[11] On Frontenac and his family, see Appendix A.

[CHAPTER II.]
1672-1675.

Frontenac at Quebec.

Arrival • Bright Prospects • The Three Estates of New France • Speech of the Governor • His Innovations • Royal Displeasure • Signs of Storm • Frontenac and the Priests • His Attempts to civilize the Indians • Opposition • Complaints and Heart-burnings.

Frontenac was fifty-two years old when he landed at Quebec. If time had done little to cure his many faults, it had done nothing to weaken the springs of his unconquerable vitality. In his ripe middle age, he was as keen, fiery, and perversely headstrong as when he quarrelled with Préfontaine in the hall at St. Fargeau.

Had nature disposed him to melancholy, there was much in his position to awaken it. A man of courts and camps, born and bred in the focus of a most gorgeous civilization, he was banished to the ends of the earth, among savage hordes and half-reclaimed forests, to exchange the splendors of St. Germain and the dawning glories of Versailles for a stern gray rock, haunted by sombre priests, rugged merchants and traders, blanketed Indians, and wild bush-rangers. But Frontenac was a man of action. He wasted no time in vain regrets, and set himself to his work with the elastic vigor of youth. His first impressions had been very favorable. When, as he sailed up the St. Lawrence, the basin of Quebec opened before him, his imagination kindled with the grandeur of the scene. "I never," he wrote, "saw any thing more superb than the position of this town. It could not be better situated as the future capital of a great empire." [1]

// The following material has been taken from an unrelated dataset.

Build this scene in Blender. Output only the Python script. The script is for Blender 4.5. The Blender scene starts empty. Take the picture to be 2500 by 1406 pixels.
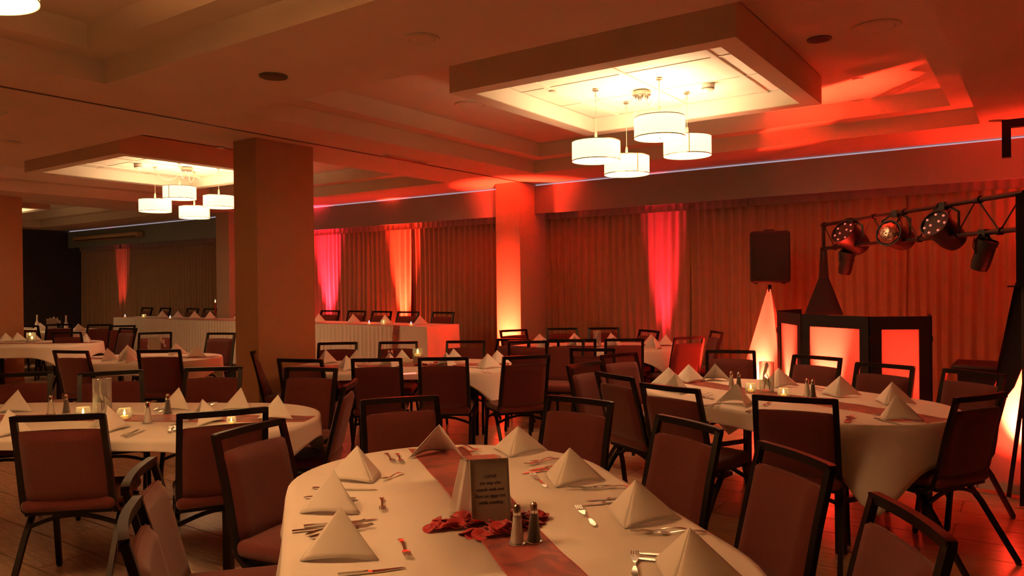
import bpy, math, random
from mathutils import Vector, Matrix
from math import sin, cos, pi, radians, sqrt, atan2
S=bpy.context.scene; COL=S.collection
random.seed(7)
# ---------------------------------------------------------------- camera
cd=bpy.data.cameras.new('camera'); cam=bpy.data.objects.new('camera',cd); COL.objects.link(cam)
FPX,YAW,PIT,ROL=1861.8,0.6081,0.0051,-0.0114
Fv=Vector((-sin(YAW)*cos(PIT),cos(YAW)*cos(PIT),-sin(PIT))); Rv=Vector((cos(YAW),sin(YAW),0)); Uv=Rv.cross(Fv)
Rr=Rv*cos(ROL)+Uv*sin(ROL); Ur=-Rv*sin(ROL)+Uv*cos(ROL)
M=Matrix((( Rr.x,Ur.x,-Fv.x,0),(Rr.y,Ur.y,-Fv.y,0),(Rr.z,Ur.z,-Fv.z,1.55),(0,0,0,1)))
cam.matrix_world=M; cd.sensor_width=36; cd.lens=FPX*36/2500; cd.clip_start=.05; cd.clip_end=100
S.camera=cam
S.view_settings.view_transform='Standard'; S.view_settings.look='None'; S.view_settings.gamma=1; S.view_settings.exposure=0
S.view_settings.use_curve_mapping=False
# ---------------------------------------------------------------- world
W=bpy.data.worlds.new('world'); S.world=W; W.use_nodes=True
W.node_tree.nodes['Background'].inputs[0].default_value=(.9,.4,.2,1); W.node_tree.nodes['Background'].inputs[1].default_value=.0
# ---------------------------------------------------------------- light levels
WARM=(1.0,.80,.52)
WARMB=(1.0,.45,.16)
RED=(1.0,.030,.012)
P_CH=11      # one pendant lamp
P_CH2=10
P_B=72
UP=1500
SPILL=.16
def light(name,kind,loc,power,color,size=.1,rot=None,spot=None,blend=.5,sizey=None):
    l=bpy.data.lights.new(name,kind); l.energy=power; l.color=color
    if kind in('POINT','SPOT'): l.shadow_soft_size=size
    if kind=='SPOT': l.spot_size=spot; l.spot_blend=blend
    if kind=='AREA':
        l.size=size
        if sizey: l.shape='RECTANGLE'; l.size_y=sizey
    o=bpy.data.objects.new(name,l); COL.objects.link(o); o.location=loc
    if rot is not None: o.rotation_euler=rot
    return o
def aim(o,target):
    o.rotation_euler=(Vector(target)-o.location).to_track_quat('-Z','Y').to_euler()
# dim downlights of the unseen half of the room behind the camera

# ---------------------------------------------------------------- materials
def mat(name,color,rough=.6,metal=0,noise=0,nscale=20,bump=0,bscale=200,emit=None,estr=0,spec=.5,trans=0,alpha=1,stretch=None,coat=0,sheen=0,ior=1.45):
    m=bpy.data.materials.new(name); m.use_nodes=True; nt=m.node_tree; b=nt.nodes['Principled BSDF']
    b.inputs['Base Color'].default_value=(*color,1); b.inputs['Roughness'].default_value=rough; b.inputs['Metallic'].default_value=metal
    b.inputs['Specular IOR Level'].default_value=spec; b.inputs['Transmission Weight'].default_value=trans; b.inputs['Alpha'].default_value=alpha
    b.inputs['Coat Weight'].default_value=coat; b.inputs['Sheen Weight'].default_value=sheen; b.inputs['IOR'].default_value=ior
    if emit: b.inputs['Emission Color'].default_value=(*emit,1); b.inputs['Emission Strength'].default_value=estr
    tc=nt.nodes.new('ShaderNodeTexCoord'); mp=nt.nodes.new('ShaderNodeMapping'); nt.links.new(tc.outputs['Object'],mp.inputs[0])
    if stretch: mp.inputs['Scale'].default_value=stretch
    n=nt.nodes.new('ShaderNodeTexNoise'); n.inputs['Scale'].default_value=nscale; n.inputs['Detail'].default_value=4; nt.links.new(mp.outputs[0],n.inputs[0])
    if noise:
        r=nt.nodes.new('ShaderNodeValToRGB'); c=color
        r.color_ramp.elements[0].position=.3; r.color_ramp.elements[1].position=.7
        r.color_ramp.elements[0].color=(*[x*(1-noise) for x in c],1); r.color_ramp.elements[1].color=(*[min(1,x*(1+noise)) for x in c],1)
        nt.links.new(n.outputs[0],r.inputs[0]); nt.links.new(r.outputs[0],b.inputs['Base Color'])
    if bump:
        n2=nt.nodes.new('ShaderNodeTexNoise'); n2.inputs['Scale'].default_value=bscale; n2.inputs['Detail'].default_value=3; nt.links.new(mp.outputs[0],n2.inputs[0])
        bp=nt.nodes.new('ShaderNodeBump'); bp.inputs['Strength'].default_value=bump; bp.inputs['Distance'].default_value=.01
        nt.links.new(n2.outputs[0],bp.inputs['Height']); nt.links.new(bp.outputs[0],b.inputs['Normal'])
    return m
def translucent(name,color,tcol,fac=.5,rough=.7,alpha=1,bump=0):
    m=bpy.data.materials.new(name); m.use_nodes=True; nt=m.node_tree; b=nt.nodes['Principled BSDF']; o=nt.nodes['Material Output']
    b.inputs['Base Color'].default_value=(*color,1); b.inputs['Roughness'].default_value=rough
    t=nt.nodes.new('ShaderNodeBsdfTranslucent'); t.inputs[0].default_value=(*tcol,1)
    n=nt.nodes.new('ShaderNodeTexNoise'); n.inputs['Scale'].default_value=60; tc=nt.nodes.new('ShaderNodeTexCoord'); nt.links.new(tc.outputs['Object'],n.inputs[0])
    bp=nt.nodes.new('ShaderNodeBump'); bp.inputs['Strength'].default_value=.1+bump; bp.inputs['Distance'].default_value=.01; nt.links.new(n.outputs[0],bp.inputs['Height']); nt.links.new(bp.outputs[0],b.inputs['Normal'])
    x=nt.nodes.new('ShaderNodeMixShader'); x.inputs[0].default_value=fac
    nt.links.new(b.outputs[0],x.inputs[1]); nt.links.new(t.outputs[0],x.inputs[2])
    last=x
    if alpha<1:
        tr=nt.nodes.new('ShaderNodeBsdfTransparent'); y=nt.nodes.new('ShaderNodeMixShader'); y.inputs[0].default_value=1-alpha
        nt.links.new(x.outputs[0],y.inputs[1]); nt.links.new(tr.outputs[0],y.inputs[2]); last=y
    nt.links.new(last.outputs[0],o.inputs[0]); return m
def emis(name,color,s):
    m=bpy.data.materials.new(name); m.use_nodes=True; nt=m.node_tree; b=nt.nodes['Principled BSDF']
    b.inputs['Base Color'].default_value=(.6,.55,.45,1); b.inputs['Emission Color'].default_value=(*color,1); b.inputs['Emission Strength'].default_value=s
    n=nt.nodes.new('ShaderNodeTexNoise'); n.inputs['Scale'].default_value=150; bp=nt.nodes.new('ShaderNodeBump'); bp.inputs['Strength'].default_value=.1
    nt.links.new(n.outputs[0],bp.inputs['Height']); nt.links.new(bp.outputs[0],b.inputs['Normal'])
    return m
def clearglass(name,tint=(1,1,1),amt=.85):
    m=bpy.data.materials.new(name); m.use_nodes=True; nt=m.node_tree; o=nt.nodes['Material Output']; b=nt.nodes['Principled BSDF']
    b.inputs['Base Color'].default_value=(*[.5*x for x in tint],1); b.inputs['Roughness'].default_value=.03; b.inputs['Specular IOR Level'].default_value=1
    tr=nt.nodes.new('ShaderNodeBsdfTransparent'); tr.inputs[0].default_value=(*tint,1)
    lw=nt.nodes.new('ShaderNodeLayerWeight'); lw.inputs[0].default_value=.35
    mr=nt.nodes.new('ShaderNodeMapRange'); mr.inputs['To Min'].default_value=amt; mr.inputs['To Max'].default_value=.15
    nt.links.new(lw.outputs['Facing'],mr.inputs[0])
    x=nt.nodes.new('ShaderNodeMixShader'); nt.links.new(mr.outputs[0],x.inputs[0]); nt.links.new(b.outputs[0],x.inputs[1]); nt.links.new(tr.outputs[0],x.inputs[2]); nt.links.new(x.outputs[0],o.inputs[0]); return m
MT={}
MT['paint']=mat('ceiling_paint',(.62,.49,.38),.75,noise=.03,nscale=3,bump=.05,bscale=150)
MT['raft']=mat('raft_paint',(.78,.70,.60),.7,noise=.02,nscale=3,bump=.04,bscale=150)
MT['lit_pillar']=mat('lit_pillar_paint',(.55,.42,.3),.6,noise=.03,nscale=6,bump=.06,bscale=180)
MT['wallp']=mat('wall_paint',(.38,.25,.15),.7,noise=.04,nscale=4,bump=.06,bscale=120)
MT['darkwall']=mat('dark_wall',(.035,.03,.035),.6,noise=.1,nscale=5)
MT['pelmet']=mat('pelmet_laminate',(.25,.29,.28),.38,noise=.04,nscale=3,bump=.02,bscale=40)
MT['pillar']=mat('pillar_paint',(.38,.20,.10),.6,noise=.04,nscale=6,bump=.08,bscale=180)
MT['floor']=mat('floor_boards',(.50,.35,.24),.22,noise=.22,nscale=6,bump=.05,bscale=60,stretch=(1,9,1),spec=.6)
MT['joint']=mat('floor_joint',(.05,.035,.03),.7,noise=.1)
MT['curtain']=mat('curtain_fabric',(.33,.20,.115),.85,noise=.06,nscale=8,bump=.12,bscale=400,sheen=.2)
MT['cloth']=mat('tablecloth_linen',(.80,.77,.72),.8,noise=.02,nscale=5,bump=.08,bscale=350)
MT['napkin']=mat('napkin_linen',(.82,.79,.74),.85,noise=.02,nscale=9,bump=.10,bscale=500)
MT['pad']=mat('chair_fabric',(.105,.013,.011),.85,noise=.22,nscale=45,bump=.25,bscale=260,stretch=(6,6,.35),sheen=.25)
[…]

[1] Frontenac au Ministre, 2 Nov., 1672.

That Quebec was to become the capital of a great empire there seemed in truth good reason to believe. The young king and his minister Colbert had labored in earnest to build up a new France in the west. For years past, ship-loads of emigrants had landed every summer on the strand beneath the rock. All was life and action, and the air was full of promise. The royal agent Talon had written to his master: "This part of the French monarchy is destined to a grand future. All that I see around me points to it; and the colonies of foreign nations, so long settled on the seaboard, are trembling with fright in view of what his Majesty has accomplished here within the last seven years. The measures we have taken to confine them within narrow limits, and the prior claim we have established against them by formal acts of possession, do not permit them to extend themselves except at peril of having war declared against them as usurpers; and this, in fact, is what they seem greatly to fear." [2]

[2] Talon au Ministre, 2 Nov., 1671.